>>>>

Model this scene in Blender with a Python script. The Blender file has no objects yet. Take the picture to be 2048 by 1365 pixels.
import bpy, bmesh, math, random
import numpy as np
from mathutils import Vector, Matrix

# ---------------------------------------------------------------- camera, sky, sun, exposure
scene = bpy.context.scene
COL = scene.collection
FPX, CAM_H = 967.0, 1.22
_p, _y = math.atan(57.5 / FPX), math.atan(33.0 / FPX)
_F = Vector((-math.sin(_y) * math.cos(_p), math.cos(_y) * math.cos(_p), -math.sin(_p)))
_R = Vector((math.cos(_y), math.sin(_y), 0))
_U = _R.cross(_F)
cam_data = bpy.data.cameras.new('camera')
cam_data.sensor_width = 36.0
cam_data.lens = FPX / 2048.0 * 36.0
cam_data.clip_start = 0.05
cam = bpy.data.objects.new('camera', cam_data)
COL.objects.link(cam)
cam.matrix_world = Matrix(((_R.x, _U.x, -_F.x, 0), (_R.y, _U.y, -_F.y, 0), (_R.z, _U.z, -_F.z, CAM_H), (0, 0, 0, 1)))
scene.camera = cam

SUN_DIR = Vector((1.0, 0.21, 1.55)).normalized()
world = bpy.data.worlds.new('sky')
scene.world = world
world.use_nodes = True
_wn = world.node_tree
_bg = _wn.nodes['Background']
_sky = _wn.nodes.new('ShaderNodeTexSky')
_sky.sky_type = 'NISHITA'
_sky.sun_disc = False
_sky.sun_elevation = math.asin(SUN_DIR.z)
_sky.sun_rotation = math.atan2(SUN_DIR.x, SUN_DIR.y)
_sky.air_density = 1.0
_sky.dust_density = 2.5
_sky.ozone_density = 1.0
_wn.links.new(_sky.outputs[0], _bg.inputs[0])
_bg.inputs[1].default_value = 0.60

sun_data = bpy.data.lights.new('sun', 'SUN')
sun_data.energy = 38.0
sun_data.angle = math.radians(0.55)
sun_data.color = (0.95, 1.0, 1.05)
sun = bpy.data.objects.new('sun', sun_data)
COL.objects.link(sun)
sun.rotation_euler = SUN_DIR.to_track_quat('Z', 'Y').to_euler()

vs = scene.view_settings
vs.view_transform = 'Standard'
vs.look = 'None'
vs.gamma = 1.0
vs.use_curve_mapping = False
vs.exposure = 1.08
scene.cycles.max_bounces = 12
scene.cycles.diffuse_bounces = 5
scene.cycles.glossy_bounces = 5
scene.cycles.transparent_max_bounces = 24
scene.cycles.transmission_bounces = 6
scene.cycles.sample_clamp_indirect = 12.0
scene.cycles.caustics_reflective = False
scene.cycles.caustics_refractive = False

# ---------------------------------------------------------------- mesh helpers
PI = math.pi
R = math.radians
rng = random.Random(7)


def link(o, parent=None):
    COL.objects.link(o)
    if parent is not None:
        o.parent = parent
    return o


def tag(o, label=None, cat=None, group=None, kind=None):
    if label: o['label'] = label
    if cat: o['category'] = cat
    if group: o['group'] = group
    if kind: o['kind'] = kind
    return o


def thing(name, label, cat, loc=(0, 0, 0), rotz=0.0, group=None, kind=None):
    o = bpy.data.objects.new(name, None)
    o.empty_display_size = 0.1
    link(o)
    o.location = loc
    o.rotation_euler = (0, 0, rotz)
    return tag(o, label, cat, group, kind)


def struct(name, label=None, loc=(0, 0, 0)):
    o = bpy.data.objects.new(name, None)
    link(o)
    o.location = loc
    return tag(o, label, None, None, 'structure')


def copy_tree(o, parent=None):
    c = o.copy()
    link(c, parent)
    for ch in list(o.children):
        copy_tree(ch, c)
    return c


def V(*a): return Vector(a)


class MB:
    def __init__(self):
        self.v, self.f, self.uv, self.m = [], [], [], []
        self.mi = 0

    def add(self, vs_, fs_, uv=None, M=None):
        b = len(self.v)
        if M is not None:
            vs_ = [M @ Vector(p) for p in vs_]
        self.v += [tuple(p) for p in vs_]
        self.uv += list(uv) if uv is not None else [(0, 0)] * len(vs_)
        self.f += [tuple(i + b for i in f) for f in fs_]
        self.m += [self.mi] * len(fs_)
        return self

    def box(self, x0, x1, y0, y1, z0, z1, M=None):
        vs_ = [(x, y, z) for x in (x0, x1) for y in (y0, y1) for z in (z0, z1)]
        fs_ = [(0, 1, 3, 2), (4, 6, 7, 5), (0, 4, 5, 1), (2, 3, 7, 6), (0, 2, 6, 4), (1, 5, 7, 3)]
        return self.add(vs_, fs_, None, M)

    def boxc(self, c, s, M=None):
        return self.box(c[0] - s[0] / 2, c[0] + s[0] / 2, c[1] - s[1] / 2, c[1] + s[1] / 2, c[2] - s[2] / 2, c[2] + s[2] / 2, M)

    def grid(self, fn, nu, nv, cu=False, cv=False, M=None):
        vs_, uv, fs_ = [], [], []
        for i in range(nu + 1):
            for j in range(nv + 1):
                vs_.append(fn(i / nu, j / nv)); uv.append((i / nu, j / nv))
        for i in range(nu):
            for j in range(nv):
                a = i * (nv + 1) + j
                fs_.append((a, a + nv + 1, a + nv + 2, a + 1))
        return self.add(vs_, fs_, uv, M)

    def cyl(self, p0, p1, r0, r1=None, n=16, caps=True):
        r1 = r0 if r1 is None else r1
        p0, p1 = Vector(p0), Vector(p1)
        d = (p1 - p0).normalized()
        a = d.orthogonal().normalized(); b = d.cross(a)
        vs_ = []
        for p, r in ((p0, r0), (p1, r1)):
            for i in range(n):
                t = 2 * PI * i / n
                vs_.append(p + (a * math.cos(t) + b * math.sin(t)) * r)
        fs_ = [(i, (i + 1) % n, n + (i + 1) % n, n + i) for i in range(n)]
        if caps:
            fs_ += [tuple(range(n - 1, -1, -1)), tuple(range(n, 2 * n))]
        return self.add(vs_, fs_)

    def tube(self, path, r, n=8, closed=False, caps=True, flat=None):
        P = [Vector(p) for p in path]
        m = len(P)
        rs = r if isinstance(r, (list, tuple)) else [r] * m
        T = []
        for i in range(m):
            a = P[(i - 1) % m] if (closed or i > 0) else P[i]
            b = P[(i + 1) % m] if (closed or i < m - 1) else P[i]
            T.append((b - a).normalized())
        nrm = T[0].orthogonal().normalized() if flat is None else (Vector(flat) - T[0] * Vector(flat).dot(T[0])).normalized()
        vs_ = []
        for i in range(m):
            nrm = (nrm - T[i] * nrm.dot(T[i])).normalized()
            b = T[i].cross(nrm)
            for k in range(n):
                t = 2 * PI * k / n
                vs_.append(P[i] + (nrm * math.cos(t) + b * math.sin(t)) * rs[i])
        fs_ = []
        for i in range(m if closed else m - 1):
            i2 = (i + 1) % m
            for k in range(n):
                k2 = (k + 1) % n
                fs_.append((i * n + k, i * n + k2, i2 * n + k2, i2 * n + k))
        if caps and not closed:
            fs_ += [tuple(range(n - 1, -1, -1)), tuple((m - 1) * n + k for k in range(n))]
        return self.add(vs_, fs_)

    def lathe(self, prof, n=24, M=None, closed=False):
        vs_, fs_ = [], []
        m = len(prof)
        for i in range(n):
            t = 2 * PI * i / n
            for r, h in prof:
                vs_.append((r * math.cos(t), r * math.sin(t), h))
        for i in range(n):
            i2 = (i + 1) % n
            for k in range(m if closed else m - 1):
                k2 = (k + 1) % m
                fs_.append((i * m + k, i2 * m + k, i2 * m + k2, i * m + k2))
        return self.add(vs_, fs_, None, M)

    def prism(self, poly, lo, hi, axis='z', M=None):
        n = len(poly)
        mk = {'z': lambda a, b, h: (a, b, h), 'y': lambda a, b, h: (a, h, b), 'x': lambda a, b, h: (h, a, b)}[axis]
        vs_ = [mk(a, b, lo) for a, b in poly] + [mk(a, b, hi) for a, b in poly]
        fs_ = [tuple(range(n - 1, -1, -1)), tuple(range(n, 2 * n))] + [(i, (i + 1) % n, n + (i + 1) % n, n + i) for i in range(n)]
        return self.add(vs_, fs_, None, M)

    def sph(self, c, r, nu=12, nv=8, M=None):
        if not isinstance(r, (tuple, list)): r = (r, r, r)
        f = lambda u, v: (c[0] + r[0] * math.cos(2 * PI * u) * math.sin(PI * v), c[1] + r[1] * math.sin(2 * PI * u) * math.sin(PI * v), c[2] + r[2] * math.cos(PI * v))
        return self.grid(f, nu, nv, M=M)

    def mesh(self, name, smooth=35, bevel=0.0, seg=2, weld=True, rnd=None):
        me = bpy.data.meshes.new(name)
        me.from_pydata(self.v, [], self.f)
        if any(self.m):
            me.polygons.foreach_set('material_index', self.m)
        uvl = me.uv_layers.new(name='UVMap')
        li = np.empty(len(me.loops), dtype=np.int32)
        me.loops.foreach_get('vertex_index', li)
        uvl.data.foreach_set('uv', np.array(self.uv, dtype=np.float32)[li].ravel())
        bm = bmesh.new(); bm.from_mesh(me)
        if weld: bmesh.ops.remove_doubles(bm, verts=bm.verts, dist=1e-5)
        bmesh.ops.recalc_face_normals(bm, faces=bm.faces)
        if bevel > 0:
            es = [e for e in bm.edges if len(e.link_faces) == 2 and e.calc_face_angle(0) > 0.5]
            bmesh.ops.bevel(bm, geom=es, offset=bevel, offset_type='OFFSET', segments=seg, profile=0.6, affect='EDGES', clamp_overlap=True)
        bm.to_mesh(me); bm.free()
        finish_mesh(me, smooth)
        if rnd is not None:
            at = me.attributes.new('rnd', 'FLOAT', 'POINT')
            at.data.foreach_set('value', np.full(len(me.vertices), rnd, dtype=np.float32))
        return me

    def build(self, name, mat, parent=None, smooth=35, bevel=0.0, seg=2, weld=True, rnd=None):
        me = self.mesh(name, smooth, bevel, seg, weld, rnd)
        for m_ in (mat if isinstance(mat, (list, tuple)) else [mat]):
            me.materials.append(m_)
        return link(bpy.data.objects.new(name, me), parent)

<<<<

Print exactly, and only, the lines beginning at the top of the listing and ending at the line with "scene.camera = cam".

§ Problem solution
Model this scene in Blender with a Python script. The Blender file has no objects yet. Take the picture to be 2048 by 1365 pixels.
import bpy, bmesh, math, random
import numpy as np
from mathutils import Vector, Matrix

# ---------------------------------------------------------------- camera, sky, sun, exposure
scene = bpy.context.scene
COL = scene.collection
FPX, CAM_H = 967.0, 1.22
_p, _y = math.atan(57.5 / FPX), math.atan(33.0 / FPX)
_F = Vector((-math.sin(_y) * math.cos(_p), math.cos(_y) * math.cos(_p), -math.sin(_p)))
_R = Vector((math.cos(_y), math.sin(_y), 0))
_U = _R.cross(_F)
cam_data = bpy.data.cameras.new('camera')
cam_data.sensor_width = 36.0
cam_data.lens = FPX / 2048.0 * 36.0
cam_data.clip_start = 0.05
cam = bpy.data.objects.new('camera', cam_data)
COL.objects.link(cam)
cam.matrix_world = Matrix(((_R.x, _U.x, -_F.x, 0), (_R.y, _U.y, -_F.y, 0), (_R.z, _U.z, -_F.z, CAM_H), (0, 0, 0, 1)))
scene.camera = cam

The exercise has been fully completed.